(Entries with scene source code)
★ ★ ★ ★ ★
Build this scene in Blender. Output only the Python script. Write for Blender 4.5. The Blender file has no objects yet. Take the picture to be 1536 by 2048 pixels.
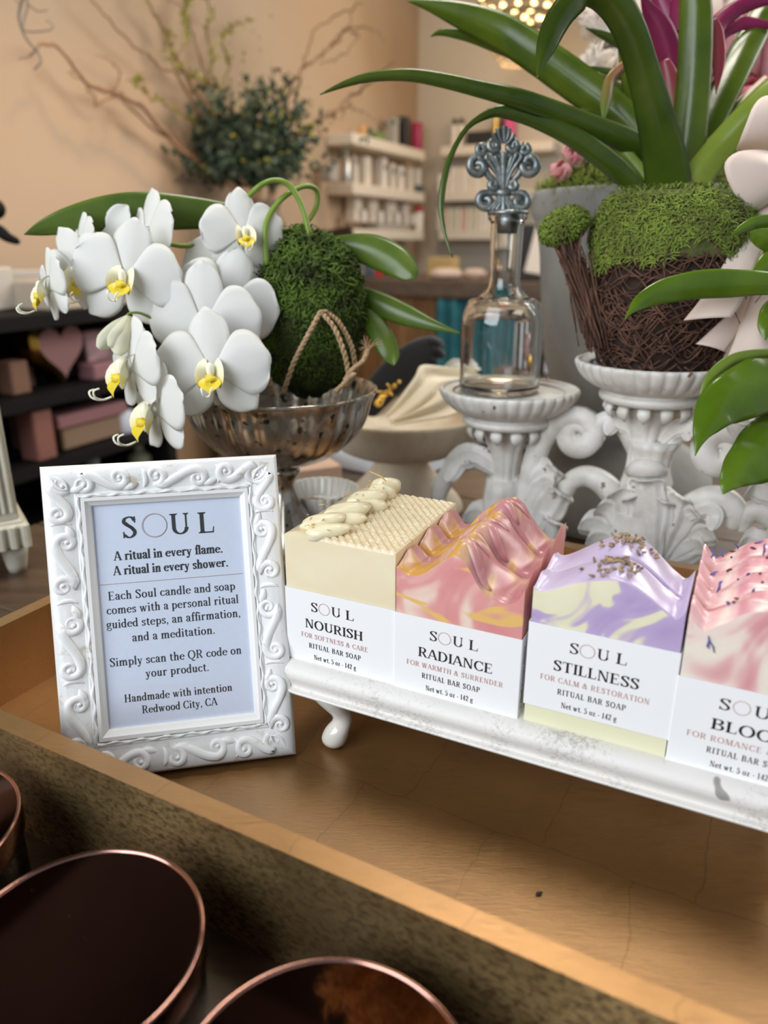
import bpy, math, random
from mathutils import Vector as V, Matrix as M4, noise as MN
rnd = random.Random(7)
C = bpy.context.scene.collection
SC = bpy.context.scene
PI = math.pi
sin, cos = math.sin, math.cos
# ------------------------------------------------------------------ camera
CAM_H = 0.33
PITCH = math.radians(19.7989)
FPX = 1500.0
cam_d = bpy.data.cameras.new('camera'); cam = bpy.data.objects.new('camera', cam_d); C.objects.link(cam)
cam.location = (0, 0, CAM_H); cam.rotation_euler = (PI/2 - PITCH, 0, 0)
cam_d.sensor_fit = 'VERTICAL'; cam_d.sensor_height = 36.0; cam_d.sensor_width = 27.0
cam_d.lens = FPX/2048*36.0
cam_d.clip_start = 0.02; cam_d.clip_end = 60
cam_d.dof.use_dof = True; cam_d.dof.focus_distance = 0.50; cam_d.dof.aperture_fstop = 5.0
SC.camera = cam
# ------------------------------------------------------------------ view and light
SC.view_settings.view_transform = 'Standard'; SC.view_settings.look = 'None'
SC.view_settings.gamma = 1.0; SC.view_settings.exposure = 0.0
SC.view_settings.use_curve_mapping = False
SC.cycles.use_denoising = True
SC.cycles.max_bounces = 10; SC.cycles.transparent_max_bounces = 16; SC.cycles.transmission_bounces = 10
SC.cycles.sample_clamp_indirect = 6.0
SC.cycles.caustics_reflective = False; SC.cycles.caustics_refractive = False
W = bpy.data.worlds.new('daylight'); SC.world = W; W.use_nodes = True
W.node_tree.nodes['Background'].inputs[0].default_value = (0.80, 0.90, 1.0, 1)
W.node_tree.nodes['Background'].inputs[1].default_value = 0.40
def area_light(name, loc, target, size, size_y, power, col):
    d = bpy.data.lights.new(name, 'AREA'); d.shape = 'RECTANGLE'; d.size = size; d.size_y = size_y
    d.energy = power; d.color = col
    o = bpy.data.objects.new(name, d); C.objects.link(o); o.location = loc
    o.rotation_euler = (V(target) - V(loc)).to_track_quat('-Z', 'Y').to_euler()
    return o
def spot_light(name, loc, target, power, col, angle=60, blend=0.6, size=0.08):
    d = bpy.data.lights.new(name, 'SPOT'); d.energy = power; d.color = col; d.spot_size = math.radians(angle)
    d.spot_blend = blend; d.shadow_soft_size = size
    o = bpy.data.objects.new(name, d); C.objects.link(o); o.location = loc
    o.rotation_euler = (V(target) - V(loc)).to_track_quat('-Z', 'Y').to_euler()
    return o
# the big shop window behind the photographer, left of the camera
area_light('shop_window_light', (-1.35, -0.9, 1.2), (0.05, 0.6, 0.05), 1.7, 1.7, 59, (0.90, 0.95, 1.0))
# fill light added right of the display table to brighten that side
area_light('side_fill_light', (2.2, 1.3, 1.7), (0.1, 0.7, 0.1), 1.2, 1.4, 34, (1.0, 0.95, 0.88))
area_light('far_fill_light', (2.1, 2.5, 1.5), (0.3, 0.85, 0.3), 1.2, 1.2, 46, (1.0, 0.97, 0.93))  # added fill from behind right, brightens the ivory flowers
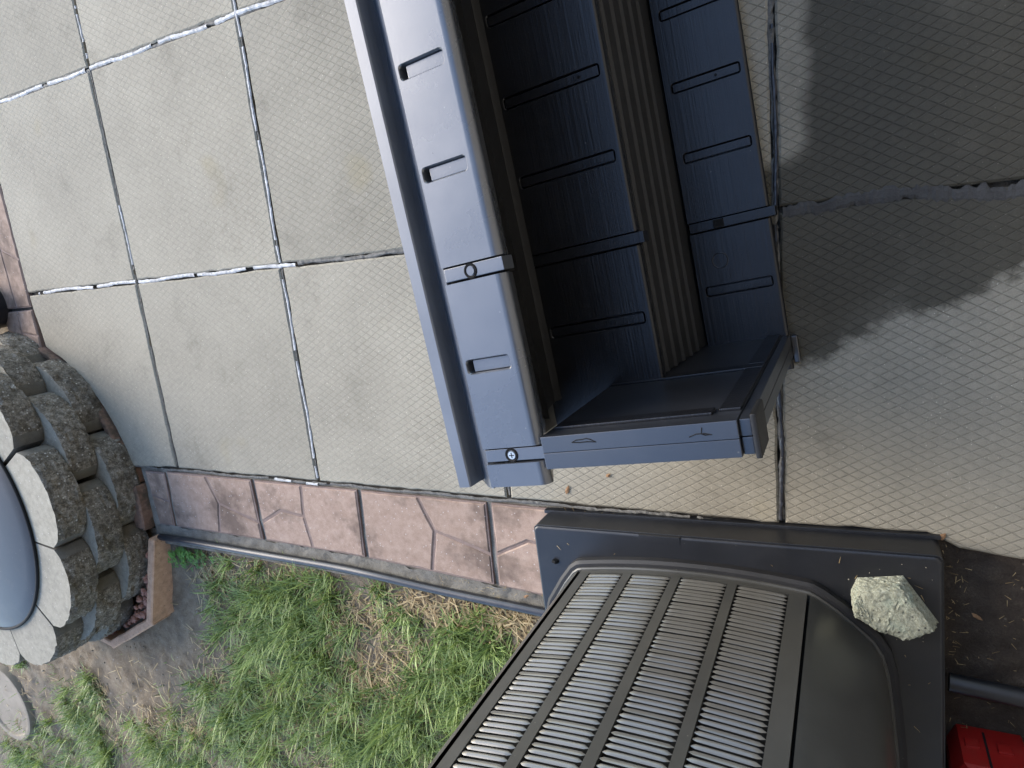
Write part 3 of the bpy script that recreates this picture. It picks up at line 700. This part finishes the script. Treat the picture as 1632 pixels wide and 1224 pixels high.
★ ★ ★ ★ ★
◆ Given exercise ◆
Search the listing for the word "objects". Copy every line in which it occurs.

◆ Output for this task ◆
Build this scene in Blender. Output only the Python script. Write for Blender 4.5. The Blender file has no objects yet. Take the picture to be 1536 by 2048 pixels.
cam_d = bpy.data.cameras.new('camera'); cam = bpy.data.objects.new('camera', cam_d); C.objects.link(cam)
    o = bpy.data.objects.new(name, d); C.objects.link(o); o.location = loc
    o = bpy.data.objects.new(name, d); C.objects.link(o); o.location = loc